6 Vendors Program and Test Software Compatibility in P25 Radios
Wednesday, August 28, 2013 | Comments

Six Project 25 (P25) manufacturers — Harris Public Safety and Professional Communications (PSCR), Icom America, Motorola Solutions, Relm Wireless, Tait Communications and Thales Communications — tested and confirmed that their radios could recognize different manufacturers’ programming feature sets during the Association of Public-Safety Communications Officials (APCO) International conference Aug. 19 and 20 in Anaheim, Calif.

“This was a huge step for us since we started this project two years ago,” said Pam Montanari, co-chair of the Radio Programming Compatibility Requirements (Radio PCR) working group. “Now we want to keep that momentum going.”

The testing was based on a spreadsheet compiled from the National Public Safety Telecommunications Council (NPSTC) working group, which includes members from each of the participating manufacturers as well as public-safety practitioners.

Different vendors call the data within their programming software different things, so the goal of the group is to normalize the data for easy import/export in times of emergencies when multiple jurisdictions need to speak to one another but don’t operate the same radios and software. Members of the group stressed that they are not trying to get manufacturers to change their software in any way. All the software remains native in the user systems.

“The vendors have been very engaged, very supportive,” said Paul Roberts, division chief special operations, Boise (Idaho) Fire Department. “This is not only about creating efficiency at the user level; at the manufacturers’ level, it’s a positive thing because it makes supporting different model radios a little bit easier.”

Monday morning the group shared the spreadsheet and spent the day programming the test radios with the information. Three public-safety users — Roberts; Dan Robinson, radio programming unit, Michigan Public Safety Communications System; and Ken Link, lieutenant, Monroe Township (N.J.) Professional Firefighters — also participated to make sure that actual end users would be able to take the information and program it into their radios as well.

Late Monday and early Tuesday, tests were conducted to validate the programming and information. By Tuesday morning, all six manufacturers’ radios could talk with one another. The tests were conducted on a UHF P25 trunked network that Los Angeles County let the group use and on an exhibition P25 800 MHz system that Cassidian Communications was operating on the APCO exhibition floor.

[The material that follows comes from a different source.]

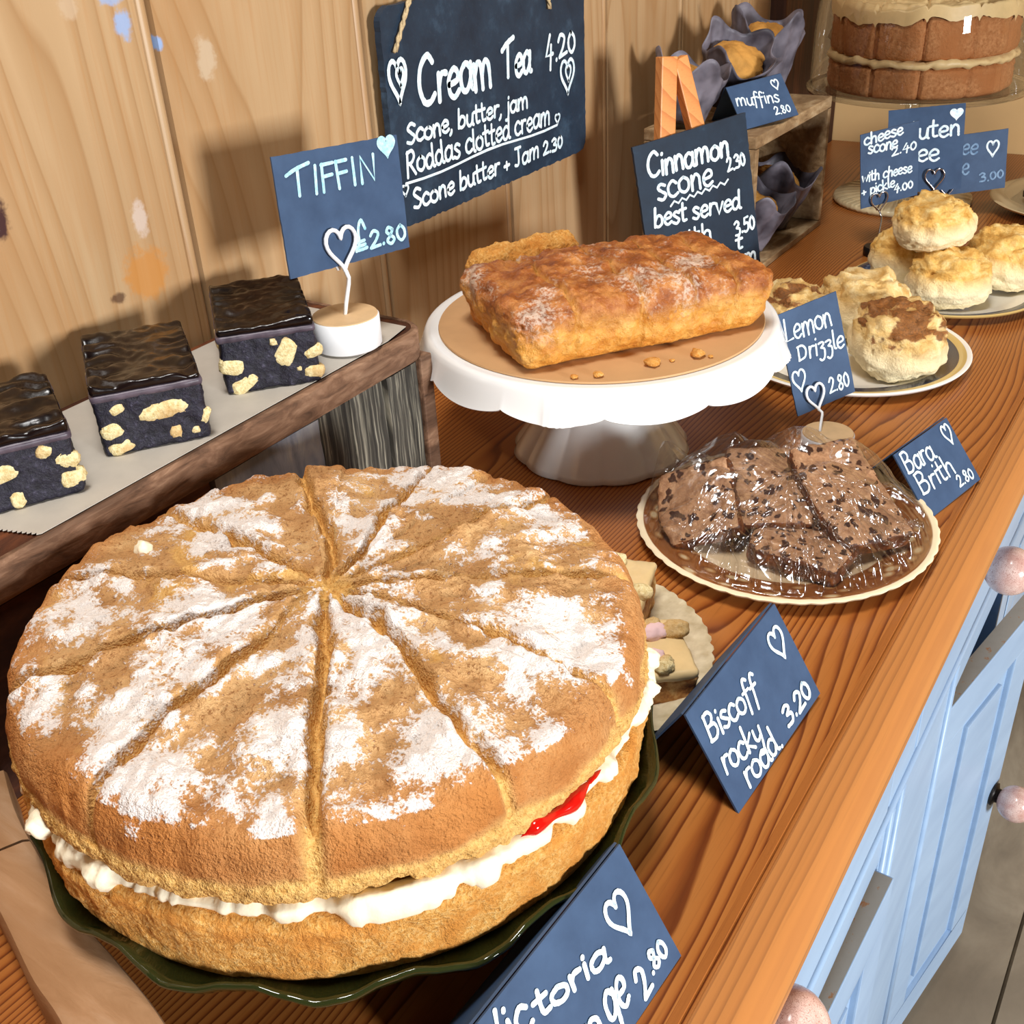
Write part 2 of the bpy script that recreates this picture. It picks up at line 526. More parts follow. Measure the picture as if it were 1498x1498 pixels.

During the meeting Tuesday morning, the group’s co-chair, Tom Sorely, asked the practitioners if they would have been able to program the radios if the manufacturers had not be there. All three said yes, but stressed that basic radio programming knowledge, as well as familiarity with the primary system’s software is necessary. Communications unit leaders and technicians (COMLs and COMTs) should know how to do it, participants said, but not everyone could use the spreadsheet and immediately know how to program radios.

The spreadsheet is more similar to a dictionary than a how-to guide because it helps with the translation of the vendor languages and names, said Sorely.

“As a person in the field doing this stuff, I’m going to have an expectation of the spreadsheet and an awareness of what’s going on in my theater,” said Link.

Future Plans

Next, the public-safety practitioners will update the instructions and overview of the spreadsheet, and each manufacturer will clean up its information on its specific page in the spreadsheet. Once the vendors have internally tested and validated the fields, the working group will reconvene and test everything together again. After all the details have been worked out, the spreadsheet will be available to the public.

Montanari and Sorely plan to take the spreadsheet to the Department of Homeland Security’s Office of Interoperability (OIC) to see how the department wants to move forward with automating the data. The goal is to eventually have the data digitized to eliminate errors from end users manually plugging in the information.

“We’ve got to agree that we’ve captured the right fields, then release the hounds for each manufacturer to go through and make a vendor-specific tab,” said Sorely. “The fact that we were able to take the information on the spreadsheet and make it all work means we’re on to a great start, because it worked.”

The information on the spreadsheet is mostly basic P25 standards information, and the group agreed that updates to the data are not anticipated to be high maintenance, unless the P25 standard changes. If a manufacturer changes the title of something, the change could most likely be addressed in a footnote, said Scott Glazer, application specialist, Thales Communications.

A timeline regarding any updates or intended changes and enough lead time to make any changes are necessary, members said. And naming the spreadsheet or referring to it as a particular version would be helpful for any future updates, Glazer said.

There was also talk about modeling the information as something similar to the National Interoperability Field Operations Guide (NIFOG) or adding it to NIFOG. Montanari said she’d speak with OIC officials about the possibilities.

The group plans to meet again at the International Association of Chiefs of Police (IACP) in October.